- Do this
Return verbatim all lines from the first one in the records to the line with "COL = SC.collection", both ends kept.

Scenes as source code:
· · ·

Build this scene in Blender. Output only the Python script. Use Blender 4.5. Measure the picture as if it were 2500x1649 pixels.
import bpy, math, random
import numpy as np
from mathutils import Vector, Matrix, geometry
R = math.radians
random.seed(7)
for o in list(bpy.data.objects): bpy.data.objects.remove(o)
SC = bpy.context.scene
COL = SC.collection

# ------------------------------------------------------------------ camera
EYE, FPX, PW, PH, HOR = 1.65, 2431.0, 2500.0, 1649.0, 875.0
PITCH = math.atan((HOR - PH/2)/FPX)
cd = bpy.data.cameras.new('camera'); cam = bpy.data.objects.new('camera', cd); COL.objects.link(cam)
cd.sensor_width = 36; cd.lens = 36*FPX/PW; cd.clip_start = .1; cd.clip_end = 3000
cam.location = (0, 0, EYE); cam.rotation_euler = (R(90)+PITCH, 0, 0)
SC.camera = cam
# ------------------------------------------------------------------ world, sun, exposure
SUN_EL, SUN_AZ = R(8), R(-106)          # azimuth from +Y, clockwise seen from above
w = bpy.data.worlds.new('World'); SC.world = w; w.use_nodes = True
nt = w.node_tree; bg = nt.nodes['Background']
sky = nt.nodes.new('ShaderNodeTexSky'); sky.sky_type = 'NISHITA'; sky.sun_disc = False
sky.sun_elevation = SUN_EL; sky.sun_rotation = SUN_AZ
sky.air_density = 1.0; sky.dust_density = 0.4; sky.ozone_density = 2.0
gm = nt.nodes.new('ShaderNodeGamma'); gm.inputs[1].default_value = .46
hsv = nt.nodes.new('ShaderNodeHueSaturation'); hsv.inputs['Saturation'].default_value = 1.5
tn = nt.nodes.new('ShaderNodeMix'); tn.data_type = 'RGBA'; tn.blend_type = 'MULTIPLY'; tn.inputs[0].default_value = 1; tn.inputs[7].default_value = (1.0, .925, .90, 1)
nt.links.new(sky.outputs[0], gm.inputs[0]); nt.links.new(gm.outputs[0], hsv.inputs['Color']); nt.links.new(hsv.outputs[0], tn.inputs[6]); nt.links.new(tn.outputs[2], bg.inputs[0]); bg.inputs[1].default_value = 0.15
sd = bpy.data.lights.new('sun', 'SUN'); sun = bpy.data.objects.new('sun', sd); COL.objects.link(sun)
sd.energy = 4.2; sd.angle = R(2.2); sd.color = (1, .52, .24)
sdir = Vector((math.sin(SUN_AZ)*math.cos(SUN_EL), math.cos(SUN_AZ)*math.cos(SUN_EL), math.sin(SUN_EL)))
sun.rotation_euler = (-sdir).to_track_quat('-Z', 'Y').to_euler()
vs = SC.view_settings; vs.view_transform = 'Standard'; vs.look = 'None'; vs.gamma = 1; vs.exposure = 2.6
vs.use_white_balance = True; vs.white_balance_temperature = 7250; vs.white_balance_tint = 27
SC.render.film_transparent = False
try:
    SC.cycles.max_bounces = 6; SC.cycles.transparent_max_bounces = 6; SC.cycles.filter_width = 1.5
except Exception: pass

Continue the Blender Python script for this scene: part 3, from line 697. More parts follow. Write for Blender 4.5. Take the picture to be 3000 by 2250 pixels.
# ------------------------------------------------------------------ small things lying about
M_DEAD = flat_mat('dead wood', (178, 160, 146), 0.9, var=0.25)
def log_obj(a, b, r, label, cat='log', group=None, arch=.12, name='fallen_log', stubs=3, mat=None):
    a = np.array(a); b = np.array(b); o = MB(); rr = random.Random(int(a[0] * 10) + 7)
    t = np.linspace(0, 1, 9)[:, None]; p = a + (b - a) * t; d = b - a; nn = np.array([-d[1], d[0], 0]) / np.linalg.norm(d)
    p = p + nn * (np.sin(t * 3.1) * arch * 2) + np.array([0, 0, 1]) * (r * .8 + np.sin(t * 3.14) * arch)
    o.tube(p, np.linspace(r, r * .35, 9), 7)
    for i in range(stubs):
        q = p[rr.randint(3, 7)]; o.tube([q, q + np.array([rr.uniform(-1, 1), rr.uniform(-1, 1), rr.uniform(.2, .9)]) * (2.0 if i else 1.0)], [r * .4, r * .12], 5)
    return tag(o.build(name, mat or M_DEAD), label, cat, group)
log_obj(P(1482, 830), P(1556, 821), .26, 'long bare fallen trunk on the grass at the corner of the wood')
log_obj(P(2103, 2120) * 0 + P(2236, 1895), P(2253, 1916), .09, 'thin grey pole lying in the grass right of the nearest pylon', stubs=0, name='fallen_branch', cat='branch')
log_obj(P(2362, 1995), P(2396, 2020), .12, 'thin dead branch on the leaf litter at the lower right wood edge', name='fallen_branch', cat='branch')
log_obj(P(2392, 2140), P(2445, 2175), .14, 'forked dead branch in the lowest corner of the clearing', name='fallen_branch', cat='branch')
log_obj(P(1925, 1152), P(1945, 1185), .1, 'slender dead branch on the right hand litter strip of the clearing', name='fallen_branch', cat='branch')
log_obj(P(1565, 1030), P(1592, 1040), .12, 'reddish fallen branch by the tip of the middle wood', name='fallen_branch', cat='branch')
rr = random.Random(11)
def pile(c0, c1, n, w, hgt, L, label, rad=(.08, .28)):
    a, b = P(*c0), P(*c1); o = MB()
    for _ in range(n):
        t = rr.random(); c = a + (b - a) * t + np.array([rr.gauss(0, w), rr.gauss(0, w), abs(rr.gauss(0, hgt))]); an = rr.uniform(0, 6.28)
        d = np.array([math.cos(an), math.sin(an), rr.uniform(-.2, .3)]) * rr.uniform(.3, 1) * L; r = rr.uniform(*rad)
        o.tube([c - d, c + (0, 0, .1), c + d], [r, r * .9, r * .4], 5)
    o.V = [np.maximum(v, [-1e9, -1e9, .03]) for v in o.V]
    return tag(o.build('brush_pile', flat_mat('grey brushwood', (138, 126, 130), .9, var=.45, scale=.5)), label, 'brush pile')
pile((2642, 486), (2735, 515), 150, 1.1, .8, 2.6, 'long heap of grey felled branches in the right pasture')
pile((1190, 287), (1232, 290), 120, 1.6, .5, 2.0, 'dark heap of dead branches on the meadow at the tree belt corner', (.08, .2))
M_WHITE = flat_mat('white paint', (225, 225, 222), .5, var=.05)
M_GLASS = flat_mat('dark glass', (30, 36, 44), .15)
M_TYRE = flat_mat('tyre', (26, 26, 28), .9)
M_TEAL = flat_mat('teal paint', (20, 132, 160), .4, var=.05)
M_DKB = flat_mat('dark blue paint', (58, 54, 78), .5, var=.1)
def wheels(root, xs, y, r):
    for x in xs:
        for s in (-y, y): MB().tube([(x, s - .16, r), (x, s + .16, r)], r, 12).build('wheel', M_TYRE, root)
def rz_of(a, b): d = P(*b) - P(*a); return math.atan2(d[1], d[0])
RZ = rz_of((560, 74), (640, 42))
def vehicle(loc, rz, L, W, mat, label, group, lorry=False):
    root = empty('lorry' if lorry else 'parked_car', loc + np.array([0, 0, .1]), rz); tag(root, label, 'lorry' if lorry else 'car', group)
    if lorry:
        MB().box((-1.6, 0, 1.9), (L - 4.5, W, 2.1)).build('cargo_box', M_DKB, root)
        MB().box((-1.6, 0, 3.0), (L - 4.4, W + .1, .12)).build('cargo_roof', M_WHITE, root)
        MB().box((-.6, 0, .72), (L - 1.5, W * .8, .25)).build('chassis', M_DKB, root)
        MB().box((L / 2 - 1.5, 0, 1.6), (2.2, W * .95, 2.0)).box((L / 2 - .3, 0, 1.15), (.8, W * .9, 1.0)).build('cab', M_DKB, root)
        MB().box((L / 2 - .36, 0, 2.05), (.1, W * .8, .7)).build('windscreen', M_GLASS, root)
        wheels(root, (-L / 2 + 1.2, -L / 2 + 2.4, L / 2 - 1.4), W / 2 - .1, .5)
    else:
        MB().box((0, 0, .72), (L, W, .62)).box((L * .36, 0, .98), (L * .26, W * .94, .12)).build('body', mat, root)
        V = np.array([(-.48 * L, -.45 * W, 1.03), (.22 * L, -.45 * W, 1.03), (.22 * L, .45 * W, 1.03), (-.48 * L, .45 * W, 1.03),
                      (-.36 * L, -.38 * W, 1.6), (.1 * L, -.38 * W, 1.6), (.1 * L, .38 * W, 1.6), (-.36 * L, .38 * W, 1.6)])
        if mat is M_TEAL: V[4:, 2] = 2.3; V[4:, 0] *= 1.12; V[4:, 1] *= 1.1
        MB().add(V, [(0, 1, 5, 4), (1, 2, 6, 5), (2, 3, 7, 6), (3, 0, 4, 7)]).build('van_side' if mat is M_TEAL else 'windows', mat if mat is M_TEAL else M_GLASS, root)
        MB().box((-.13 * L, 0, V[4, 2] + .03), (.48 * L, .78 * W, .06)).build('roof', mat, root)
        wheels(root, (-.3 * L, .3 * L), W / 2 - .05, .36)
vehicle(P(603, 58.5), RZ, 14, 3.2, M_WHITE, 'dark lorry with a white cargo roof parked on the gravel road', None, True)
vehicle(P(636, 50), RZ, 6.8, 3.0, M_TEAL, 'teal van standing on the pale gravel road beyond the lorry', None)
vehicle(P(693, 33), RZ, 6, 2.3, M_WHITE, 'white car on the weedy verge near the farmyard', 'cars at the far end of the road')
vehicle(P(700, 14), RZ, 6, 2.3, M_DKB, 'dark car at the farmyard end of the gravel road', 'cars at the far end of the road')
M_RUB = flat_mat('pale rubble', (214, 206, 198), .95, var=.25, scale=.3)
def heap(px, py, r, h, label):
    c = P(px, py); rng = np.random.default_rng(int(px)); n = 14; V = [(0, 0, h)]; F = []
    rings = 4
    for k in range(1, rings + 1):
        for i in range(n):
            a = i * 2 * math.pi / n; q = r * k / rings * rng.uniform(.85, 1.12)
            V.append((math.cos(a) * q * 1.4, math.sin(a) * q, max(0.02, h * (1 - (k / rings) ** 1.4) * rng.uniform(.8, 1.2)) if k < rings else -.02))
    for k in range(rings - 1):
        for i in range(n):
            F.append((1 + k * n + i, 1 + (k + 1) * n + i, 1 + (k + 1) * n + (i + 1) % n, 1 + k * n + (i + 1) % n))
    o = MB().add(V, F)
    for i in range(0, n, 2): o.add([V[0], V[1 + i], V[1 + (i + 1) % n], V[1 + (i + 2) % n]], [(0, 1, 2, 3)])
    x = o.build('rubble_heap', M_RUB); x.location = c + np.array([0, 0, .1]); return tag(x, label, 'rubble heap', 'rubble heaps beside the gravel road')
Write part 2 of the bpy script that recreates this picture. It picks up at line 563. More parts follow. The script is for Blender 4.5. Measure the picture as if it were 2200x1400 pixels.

· · ·

- Final result
Build this scene in Blender. Output only the Python script. Use Blender 4.5. Measure the picture as if it were 2500x1649 pixels.
import bpy, math, random
import numpy as np
from mathutils import Vector, Matrix, geometry
R = math.radians
random.seed(7)
for o in list(bpy.data.objects): bpy.data.objects.remove(o)
SC = bpy.context.scene
COL = SC.collection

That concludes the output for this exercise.